Copy each line of the listing below exactly.

Start Provided data

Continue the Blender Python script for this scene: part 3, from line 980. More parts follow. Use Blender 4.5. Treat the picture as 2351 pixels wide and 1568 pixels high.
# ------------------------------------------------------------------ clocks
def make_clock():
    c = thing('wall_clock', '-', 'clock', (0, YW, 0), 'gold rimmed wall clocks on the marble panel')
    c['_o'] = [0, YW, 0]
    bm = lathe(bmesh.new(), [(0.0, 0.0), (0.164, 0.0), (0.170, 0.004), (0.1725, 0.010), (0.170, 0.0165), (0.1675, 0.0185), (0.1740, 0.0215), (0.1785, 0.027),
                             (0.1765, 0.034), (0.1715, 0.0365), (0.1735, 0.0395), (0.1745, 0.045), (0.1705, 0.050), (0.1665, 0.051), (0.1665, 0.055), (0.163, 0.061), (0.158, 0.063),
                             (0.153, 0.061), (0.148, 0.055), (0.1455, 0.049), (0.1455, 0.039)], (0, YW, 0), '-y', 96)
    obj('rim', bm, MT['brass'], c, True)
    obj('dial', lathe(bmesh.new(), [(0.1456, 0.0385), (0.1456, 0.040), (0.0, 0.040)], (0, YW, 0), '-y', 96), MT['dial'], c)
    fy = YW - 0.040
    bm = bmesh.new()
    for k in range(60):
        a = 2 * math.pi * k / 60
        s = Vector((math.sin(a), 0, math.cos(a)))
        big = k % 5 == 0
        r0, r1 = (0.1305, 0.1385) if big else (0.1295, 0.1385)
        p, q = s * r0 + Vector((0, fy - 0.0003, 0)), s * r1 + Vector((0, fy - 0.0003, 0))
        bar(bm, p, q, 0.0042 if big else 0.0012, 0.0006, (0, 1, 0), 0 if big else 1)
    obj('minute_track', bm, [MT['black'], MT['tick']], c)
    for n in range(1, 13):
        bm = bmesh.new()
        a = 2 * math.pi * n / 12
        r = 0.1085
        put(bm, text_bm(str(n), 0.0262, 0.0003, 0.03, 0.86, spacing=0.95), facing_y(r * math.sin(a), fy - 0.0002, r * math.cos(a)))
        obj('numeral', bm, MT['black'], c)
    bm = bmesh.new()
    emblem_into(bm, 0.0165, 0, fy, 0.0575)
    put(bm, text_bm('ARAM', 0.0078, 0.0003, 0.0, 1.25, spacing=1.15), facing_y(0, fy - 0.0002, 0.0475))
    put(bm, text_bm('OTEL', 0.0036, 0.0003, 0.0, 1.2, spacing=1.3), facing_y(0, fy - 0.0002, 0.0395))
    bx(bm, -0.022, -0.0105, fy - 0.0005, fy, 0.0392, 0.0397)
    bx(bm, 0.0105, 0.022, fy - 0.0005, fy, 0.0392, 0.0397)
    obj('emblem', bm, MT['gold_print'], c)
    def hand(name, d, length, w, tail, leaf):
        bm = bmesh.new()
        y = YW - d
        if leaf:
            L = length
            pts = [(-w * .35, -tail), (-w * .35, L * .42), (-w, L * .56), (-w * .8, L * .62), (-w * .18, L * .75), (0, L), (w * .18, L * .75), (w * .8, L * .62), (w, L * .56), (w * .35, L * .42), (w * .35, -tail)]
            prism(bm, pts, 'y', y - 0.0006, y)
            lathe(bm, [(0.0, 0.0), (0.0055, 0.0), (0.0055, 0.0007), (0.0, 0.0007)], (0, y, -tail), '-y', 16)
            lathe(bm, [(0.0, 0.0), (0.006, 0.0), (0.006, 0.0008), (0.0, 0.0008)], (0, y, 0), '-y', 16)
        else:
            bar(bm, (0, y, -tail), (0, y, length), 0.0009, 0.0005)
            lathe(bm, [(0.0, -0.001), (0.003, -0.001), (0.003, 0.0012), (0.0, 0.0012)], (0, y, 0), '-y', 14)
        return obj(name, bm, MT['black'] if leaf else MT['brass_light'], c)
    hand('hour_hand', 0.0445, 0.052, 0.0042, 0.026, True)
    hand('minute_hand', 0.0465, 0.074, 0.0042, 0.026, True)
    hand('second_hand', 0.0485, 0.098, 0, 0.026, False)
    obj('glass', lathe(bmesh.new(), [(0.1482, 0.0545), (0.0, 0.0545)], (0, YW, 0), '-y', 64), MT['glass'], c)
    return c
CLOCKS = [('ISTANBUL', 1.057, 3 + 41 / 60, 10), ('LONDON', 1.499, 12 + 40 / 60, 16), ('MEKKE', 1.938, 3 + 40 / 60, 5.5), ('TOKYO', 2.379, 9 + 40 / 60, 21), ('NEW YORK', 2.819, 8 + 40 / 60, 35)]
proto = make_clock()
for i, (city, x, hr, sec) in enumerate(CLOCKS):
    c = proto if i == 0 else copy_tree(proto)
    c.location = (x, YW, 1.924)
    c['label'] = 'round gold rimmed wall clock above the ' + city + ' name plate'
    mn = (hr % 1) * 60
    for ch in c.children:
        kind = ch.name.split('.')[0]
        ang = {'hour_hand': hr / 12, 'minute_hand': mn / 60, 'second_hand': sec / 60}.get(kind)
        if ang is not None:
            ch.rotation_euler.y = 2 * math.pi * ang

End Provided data

(Completed task)
Continue the Blender Python script for this scene: part 3, from line 980. More parts follow. Use Blender 4.5. Treat the picture as 2351 pixels wide and 1568 pixels high.
# ------------------------------------------------------------------ clocks
def make_clock():
    c = thing('wall_clock', '-', 'clock', (0, YW, 0), 'gold rimmed wall clocks on the marble panel')
    c['_o'] = [0, YW, 0]
    bm = lathe(bmesh.new(), [(0.0, 0.0), (0.164, 0.0), (0.170, 0.004), (0.1725, 0.010), (0.170, 0.0165), (0.1675, 0.0185), (0.1740, 0.0215), (0.1785, 0.027),
                             (0.1765, 0.034), (0.1715, 0.0365), (0.1735, 0.0395), (0.1745, 0.045), (0.1705, 0.050), (0.1665, 0.051), (0.1665, 0.055), (0.163, 0.061), (0.158, 0.063),
                             (0.153, 0.061), (0.148, 0.055), (0.1455, 0.049), (0.1455, 0.039)], (0, YW, 0), '-y', 96)
    obj('rim', bm, MT['brass'], c, True)
    obj('dial', lathe(bmesh.new(), [(0.1456, 0.0385), (0.1456, 0.040), (0.0, 0.040)], (0, YW, 0), '-y', 96), MT['dial'], c)
    fy = YW - 0.040
    bm = bmesh.new()
    for k in range(60):
        a = 2 * math.pi * k / 60
        s = Vector((math.sin(a), 0, math.cos(a)))
        big = k % 5 == 0
        r0, r1 = (0.1305, 0.1385) if big else (0.1295, 0.1385)
        p, q = s * r0 + Vector((0, fy - 0.0003, 0)), s * r1 + Vector((0, fy - 0.0003, 0))
        bar(bm, p, q, 0.0042 if big else 0.0012, 0.0006, (0, 1, 0), 0 if big else 1)
    obj('minute_track', bm, [MT['black'], MT['tick']], c)
    for n in range(1, 13):
        bm = bmesh.new()
        a = 2 * math.pi * n / 12
        r = 0.1085
        put(bm, text_bm(str(n), 0.0262, 0.0003, 0.03, 0.86, spacing=0.95), facing_y(r * math.sin(a), fy - 0.0002, r * math.cos(a)))
        obj('numeral', bm, MT['black'], c)
    bm = bmesh.new()
    emblem_into(bm, 0.0165, 0, fy, 0.0575)
    put(bm, text_bm('ARAM', 0.0078, 0.0003, 0.0, 1.25, spacing=1.15), facing_y(0, fy - 0.0002, 0.0475))
    put(bm, text_bm('OTEL', 0.0036, 0.0003, 0.0, 1.2, spacing=1.3), facing_y(0, fy - 0.0002, 0.0395))
    bx(bm, -0.022, -0.0105, fy - 0.0005, fy, 0.0392, 0.0397)
    bx(bm, 0.0105, 0.022, fy - 0.0005, fy, 0.0392, 0.0397)
    obj('emblem', bm, MT['gold_print'], c)
    def hand(name, d, length, w, tail, leaf):
        bm = bmesh.new()
        y = YW - d
        if leaf:
            L = length
            pts = [(-w * .35, -tail), (-w * .35, L * .42), (-w, L * .56), (-w * .8, L * .62), (-w * .18, L * .75), (0, L), (w * .18, L * .75), (w * .8, L * .62), (w, L * .56), (w * .35, L * .42), (w * .35, -tail)]
            prism(bm, pts, 'y', y - 0.0006, y)
            lathe(bm, [(0.0, 0.0), (0.0055, 0.0), (0.0055, 0.0007), (0.0, 0.0007)], (0, y, -tail), '-y', 16)
            lathe(bm, [(0.0, 0.0), (0.006, 0.0), (0.006, 0.0008), (0.0, 0.0008)], (0, y, 0), '-y', 16)
        else:
            bar(bm, (0, y, -tail), (0, y, length), 0.0009, 0.0005)
            lathe(bm, [(0.0, -0.001), (0.003, -0.001), (0.003, 0.0012), (0.0, 0.0012)], (0, y, 0), '-y', 14)
        return obj(name, bm, MT['black'] if leaf else MT['brass_light'], c)
    hand('hour_hand', 0.0445, 0.052, 0.0042, 0.026, True)
    hand('minute_hand', 0.0465, 0.074, 0.0042, 0.026, True)
    hand('second_hand', 0.0485, 0.098, 0, 0.026, False)
    obj('glass', lathe(bmesh.new(), [(0.1482, 0.0545), (0.0, 0.0545)], (0, YW, 0), '-y', 64), MT['glass'], c)
    return c
CLOCKS = [('ISTANBUL', 1.057, 3 + 41 / 60, 10), ('LONDON', 1.499, 12 + 40 / 60, 16), ('MEKKE', 1.938, 3 + 40 / 60, 5.5), ('TOKYO', 2.379, 9 + 40 / 60, 21), ('NEW YORK', 2.819, 8 + 40 / 60, 35)]
proto = make_clock()
for i, (city, x, hr, sec) in enumerate(CLOCKS):
    c = proto if i == 0 else copy_tree(proto)
    c.location = (x, YW, 1.924)
    c['label'] = 'round gold rimmed wall clock above the ' + city + ' name plate'
    mn = (hr % 1) * 60
    for ch in c.children:
        kind = ch.name.split('.')[0]
        ang = {'hour_hand': hr / 12, 'minute_hand': mn / 60, 'second_hand': sec / 60}.get(kind)
        if ang is not None:
            ch.rotation_euler.y = 2 * math.pi * ang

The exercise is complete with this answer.